Education comes third in terms of government expenditure – after debt-servicing and defence. Hence, the call to undo it has entered a new phase of fight over public resources. Public education has to (and must) continue, and the sector must have better accountability. We have evidence that with technologies such as geo-tagging, public-sector employees’ absenteeism can be better monitored. Why can’t our authorities reform the public education system that delivers even in the far-fetched areas of the country instead of replacing it with a private voucher scheme? Politicians should at least spare education in this new quest for more financial resources.

Similarly, the provinces must generate their revenues and also need to better spend the provincial resources that they are given and devolve the financial and administrative resources to the district and sub-district levels.
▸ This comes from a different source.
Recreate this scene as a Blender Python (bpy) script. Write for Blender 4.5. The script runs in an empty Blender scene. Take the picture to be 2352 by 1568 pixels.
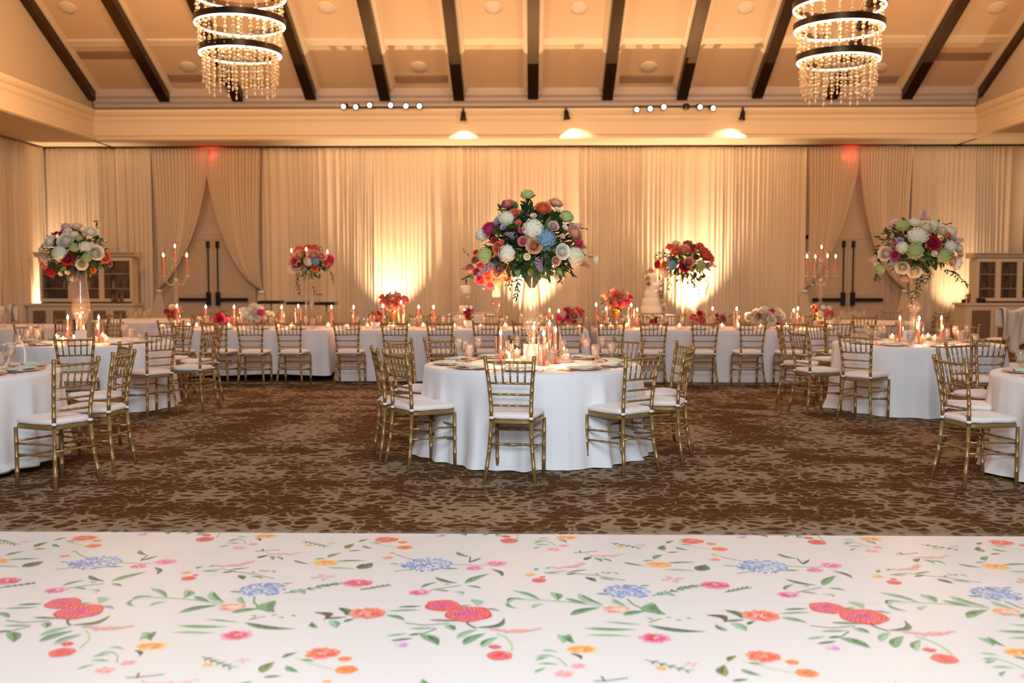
import bpy, math, random
from mathutils import Vector, Matrix, Euler
R0 = random.Random(7)
PI = math.pi
C = bpy.context.scene.collection
sc = bpy.context.scene
# ------------------------------------------------------------------ camera
FPX = 2352 * 35 / 36.0
CAM_Z = 1.475
cam_rot = Euler((math.radians(90 - 3.48), 0, math.radians(1.10)))
cd = bpy.data.cameras.new('camera'); cd.lens = 35; cd.sensor_width = 36; cd.clip_end = 100; cd.clip_start = .05
cd.dof.use_dof = True; cd.dof.focus_distance = 7.9; cd.dof.aperture_fstop = 1.7; cd.dof.aperture_blades = 0
cam = bpy.data.objects.new('camera', cd); C.objects.link(cam)
cam.location = (0, 0, CAM_Z); cam.rotation_euler = cam_rot
sc.camera = cam
# ------------------------------------------------------------------ world and exposure
sc.view_settings.view_transform = 'Standard'; sc.view_settings.look = 'None'
sc.view_settings.gamma = 1; sc.view_settings.exposure = 0.0; sc.view_settings.use_curve_mapping = False
w = bpy.data.worlds.new('world'); sc.world = w; w.use_nodes = True
w.node_tree.nodes['Background'].inputs[0].default_value = (1.0, .62, .36, 1)
w.node_tree.nodes['Background'].inputs[1].default_value = .09
sc.cycles.max_bounces = 7; sc.cycles.diffuse_bounces = 3; sc.cycles.glossy_bounces = 3
sc.cycles.transmission_bounces = 4; sc.cycles.transparent_max_bounces = 24
sc.cycles.caustics_reflective = False; sc.cycles.caustics_refractive = False
sc.cycles.sample_clamp_indirect = 4.0
WARM = (1.0, .57, .27); GLOW = (1.0, .66, .36)
def lamp(kind, loc, power, color=(1, 1, 1), size=.2, aim=None, angle=60, blend=.6, name='lamp_light'):
    d = bpy.data.lights.new(name, kind); d.energy = power; d.color = color
    o = bpy.data.objects.new(name, d); C.objects.link(o); o.location = loc
    if kind == 'AREA': d.shape = 'DISK'; d.size = size
    else: d.shadow_soft_size = size
    if kind == 'SPOT': d.spot_size = math.radians(angle); d.spot_blend = blend
    if aim is not None:
        o.rotation_euler = (Vector(aim) - Vector(loc)).to_track_quat('-Z', 'Y').to_euler()
    return o
# photographer's bounced flash, above and behind the camera
lamp('AREA', (.6, -2.2, 5.6), 880, (.78, .905, 1.0), 3.6, (0.2, 8.5, 0), name='bounced_flash')
lamp('AREA', (.05, -.25, 2.15), 120, (.84, .93, 1.0), .35, (0.1, 10, 1.2), name='direct_flash')
# warm light of the hall: added fills among accent lamps, candles and chandeliers
lamp('AREA', (0, 10.5, 9.2), 100, (1, .66, .40), 5.0, (0, 12.5, 0), name='hall_downlight')  # added warm fill from overhead, no fixture there
for sx in (-1, 1): lamp('SPOT', (sx * 9.2, 13.6, 3.1), 420, (1, .62, .34), .03, (sx * 3.2, 5.35, 0), 13, .5, name='accent_lamp')
lamp('AREA', (0, 15.6, 1.15), 230, WARM, 2.4, (0, 17.0, 8.2), name='head_table_candle_glow')
for sx in (-1, 1):
    lamp('POINT', (sx * 4.05 + .1, 13.7, 6.2), 210, WARM, .5, name='chandelier_glow')
    lamp('SPOT', (sx * 3.6 + .1, 13.7, 5.6), 1150, WARM, .5, (sx * 2.6, 20.2, 8.2), 100, 1.0, name='chandelier_uplight')  # added fill to brighten the ceiling, not a lamp of the chandelier
    lamp('POINT', (sx * 7.6, 18.0, 5.2), 310, WARM, .6, name='wall_glow')  # fill added for the drapes and side walls, hangs without a fixture

# ------------------------------------------------------------------ pixel helpers (pixels of the 2352 x 1568 photo)
RM = cam_rot.to_matrix()
def ray(px, py): return RM @ Vector(((px - 1176) / FPX, -(py - 784) / FPX, -1))
def P(px, py, Y):
    d = ray(px, py); t = Y / d.y
    return Vector((d.x * t, Y, CAM_Z + d.z * t))
def F(px, py, z=0.0):
    d = ray(px, py); t = (z - CAM_Z) / d.z
    return Vector((d.x * t, d.y * t, z))
def X(px, Y): return P(px, 784, Y).x
def PPM(Y): return FPX / Y
# ------------------------------------------------------------------ colours and materials
def s1(c):
    c /= 255.0
    return c / 12.92 if c <= .04045 else ((c + .055) / 1.055) ** 2.4
def S(r, g, b): return (s1(r), s1(g), s1(b))
MATS = {}
def mat(name, col=(.8, .8, .8), rough=.6, metal=0.0, em=None, es=0.0, sheen=0.0, spec=.5, bump=None, sss=0, alpha=1.0):
    if name in MATS: return MATS[name]
    m = bpy.data.materials.new(name); m.use_nodes = True; MATS[name] = m
    nt = m.node_tree; b = nt.nodes['Principled BSDF']
    b.inputs['Base Color'].default_value = (*col, 1); b.inputs['Roughness'].default_value = rough
    b.inputs['Metallic'].default_value = metal; b.inputs['Specular IOR Level'].default_value = spec
    if sheen: b.inputs['Sheen Weight'].default_value = sheen
    if em: b.inputs['Emission Color'].default_value = (*em, 1); b.inputs['Emission Strength'].default_value = es; m.cycles.emission_sampling = 'NONE'
    if alpha < 1: b.inputs['Alpha'].default_value = alpha
    if bump:
        sc_, st, di = bump
        n = nt.nodes.new('ShaderNodeTexNoise'); n.inputs['Scale'].default_value = sc_; n.inputs['Detail'].default_value = 3
        tc = nt.nodes.new('ShaderNodeTexCoord'); nt.links.new(tc.outputs['Object'], n.inputs['Vector'])
        bp = nt.nodes.new('ShaderNodeBump'); bp.inputs['Strength'].default_value = st; bp.inputs['Distance'].default_value = di
        nt.links.new(n.outputs[0], bp.inputs['Height']); nt.links.new(bp.outputs[0], b.inputs['Normal'])
    return m
def thin_glass(name, tint=(1, 1, 1), body=.0, bodycol=(1, 1, 1), refl=1.0, rough=.03, blend=.35):
    m = bpy.data.materials.new(name); m.use_nodes = True; nt = m.node_tree; nt.nodes.clear()
    out = nt.nodes.new('ShaderNodeOutputMaterial'); mx = nt.nodes.new('ShaderNodeMixShader'); tr = nt.nodes.new('ShaderNodeBsdfTransparent')
    gl = nt.nodes.new('ShaderNodeBsdfGlossy'); lw = nt.nodes.new('ShaderNodeLayerWeight')
    tr.inputs[0].default_value = (*tint, 1); gl.inputs['Roughness'].default_value = rough; gl.inputs[0].default_value = (refl, refl, refl, 1)
    lw.inputs[0].default_value = blend
    pw = nt.nodes.new('ShaderNodeMath'); pw.operation = 'POWER'; pw.inputs[1].default_value = 1.7; nt.links.new(lw.outputs['Facing'], pw.inputs[0])
    mr = nt.nodes.new('ShaderNodeMapRange'); mr.inputs[3].default_value = .035; mr.inputs[4].default_value = .6; nt.links.new(pw.outputs[0], mr.inputs[0]); nt.links.new(mr.outputs[0], mx.inputs[0])
    tm = nt.nodes.new('ShaderNodeMix'); tm.data_type = 'RGBA'; p2 = nt.nodes.new('ShaderNodeMath'); p2.operation = 'POWER'; p2.inputs[1].default_value = 1.7; nt.links.new(lw.outputs['Facing'], p2.inputs[0]); nt.links.new(p2.outputs[0], tm.inputs[0])
    tm.inputs[6].default_value = (*tint, 1); tm.inputs[7].default_value = (tint[0] * .62, tint[1] * .45, tint[2] * .32, 1); nt.links.new(tm.outputs[2], tr.inputs[0]); nt.links.new(tr.outputs[0], mx.inputs[1]); nt.links.new(gl.outputs[0], mx.inputs[2])
    last = mx
    if body:
        df = nt.nodes.new('ShaderNodeBsdfDiffuse'); df.inputs[0].default_value = (*bodycol, 1)
        m2 = nt.nodes.new('ShaderNodeMixShader'); m2.inputs[0].default_value = body
        nt.links.new(mx.outputs[0], m2.inputs[1]); nt.links.new(df.outputs[0], m2.inputs[2]); last = m2
    nt.links.new(last.outputs[0], out.inputs[0]); MATS[name] = m
    return m
gold = mat('gold_paint', S(160, 128, 80), .36, .5, bump=(60, .05, .002))
cushion_m = mat('cushion_fabric', S(238, 226, 222), .85, sheen=.3, bump=(35, .25, .004))
strap_m = mat('strap_fabric', S(240, 232, 228), .85)
cloth_m = mat('tablecloth_linen', S(232, 228, 230), .8, sheen=.25, bump=(240, .12, .002))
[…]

Recent media reports show how the present PTI-PMLQ government in Punjab is spending all the provincial resources in the hometown district of the present chief minister and over-extending patronage spending in a way that is not good for the public welfare. Such counter-productive patronage spending will be effectively dealt with if there is an autonomous system that distributes provincial resources to the lowest tier of the government just as the 7th NFC Award gives it to provinces.

However, the present political elite across-the-board considers devolution as a trap to weaken their political control. Authoritarian governments have used devolution in the past to the lowest tier of the government to systematically weaken the political class.

Just like all good policies in the country, devolution to the lowest tiers will also work if there is continued political stability in the country and the political class does not feel threatened. All calls for technocratic setup reverse this long-term embeddedness of the political processes.

The search for the mirage of technocratic setup has to stop for meaningful socio-political and economic reforms to take place in the country.